Russia’s Interests and Policies

How will all this affect Russian policy and interests in the region? It appears that the possible benefits outweigh the hypothetical problems.

· There are not many disagreements between Seoul, Pyongyang, Washington and Beijing and Moscow on matters concerning regional stability. A deepening of coordination depends first and foremost on Russia’s readiness to render it more attention and resources.

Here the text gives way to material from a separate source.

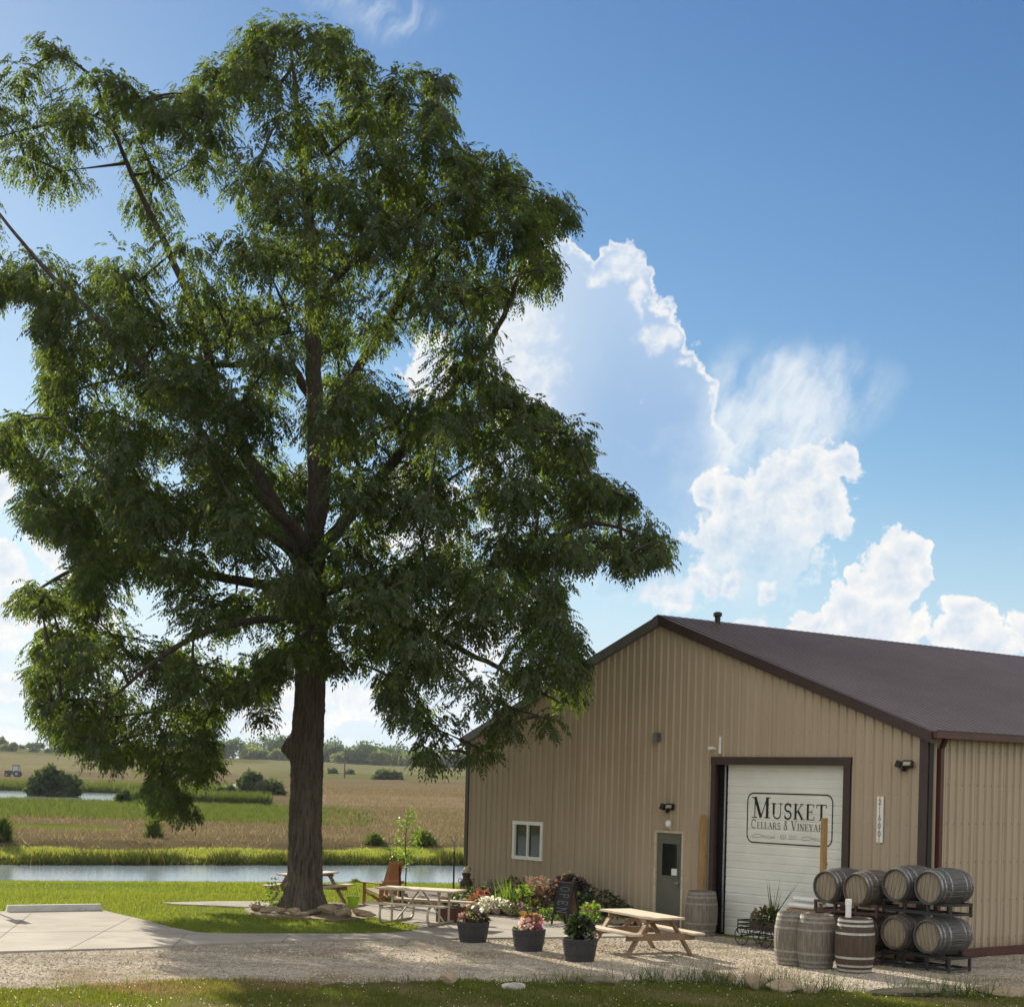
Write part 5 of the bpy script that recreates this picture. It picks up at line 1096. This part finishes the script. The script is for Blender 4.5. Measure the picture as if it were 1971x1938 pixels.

· Good-neighborly relations with both Koreas would help Russia use the Korean factor to balance off the influence of China and Japan in the region and vis-à-vis the U.S. All the more so that the Koreans would need a counterbalance as they build more independent relations with the centers of global power. Russia is quite suitable for this. In this light the progress of relations with both Koreas not only has a value per se, but also has a broader political significance;

· Russia successfully avoided being drawn into the inter-Korean confrontation on either side in the 1990s and now it can get some of the political and economic dividends. Incipient trilateral projects in railway transportation and in the energy sector seem to be particularly promising. Russia may become a “Eurasian bridge,” which will speed up the development of its Far Eastern regions and facilitate its deeper integration in the Asian economic space;

· Moscow should make its interest in North Korea’s denuclearization more pronounced, show its readiness to assist this process, and take part in providing economic aid to Pyongyang in the framework of multilateral agreements. This is necessary for a deeper understanding with other parties to the peace process (and China and the U.S. in particular), as well as to ensure that Russia does not have any hidden agendas and its increasing presence in Korea will not damage other players. It is inadmissible to let Russia’s role in regional processes slide into a situation where it can often be criticized for its inactivity. The maintenance of that role needs political will backed up by resources. This in turn will require the elimination of inter-departmental disunities and the coordination of efforts at the political level;

· Participants in multilateral processes can promote their interests through a search for compromise rather than through face-to-face collisions (the way it has happened in the past). This means that an institutional affirmation of the Northeast Asian security and cooperation mechanism does not run counter to Russia’s interests at least. It might play an important role in a changeover from contentions based on mutual deterrence to a system of cooperation/competition grounded in the balance of interests, i.e. in a ‘concert of powers.’

· There is no direct opposition to Russian leadership in designing Northeast Asian security and cooperation concepts, all the more so that, as shown by past experience, other parties to the six-nation process do not object to ceding this role to Moscow.

Washington and Beijing would obviously like to avoid confrontation around a problem that does not translate into practical policies yet, and hence they have taken a wait-and-see stance. Japan is fixed on narrower problems and it has not formulated the basic ideological parameters of its positioning in the region so far. South Korea, in spite of all its ambitions, will scarcely have enough vigor to claim the role of a regional leader for integration, although its resources can be drawn in for this purpose.

Russia now has a chance of getting an attractive niche in Northeast Asian affairs now – peacefully, without uselessly irritating its partners and avoiding considerable costs. The Russian position in the region may in some measure resemble (although with a much smaller military element) the one that Russia had in post-Versailles Europe, when the absence of conflicts with other major players allowed it to play a balancing role.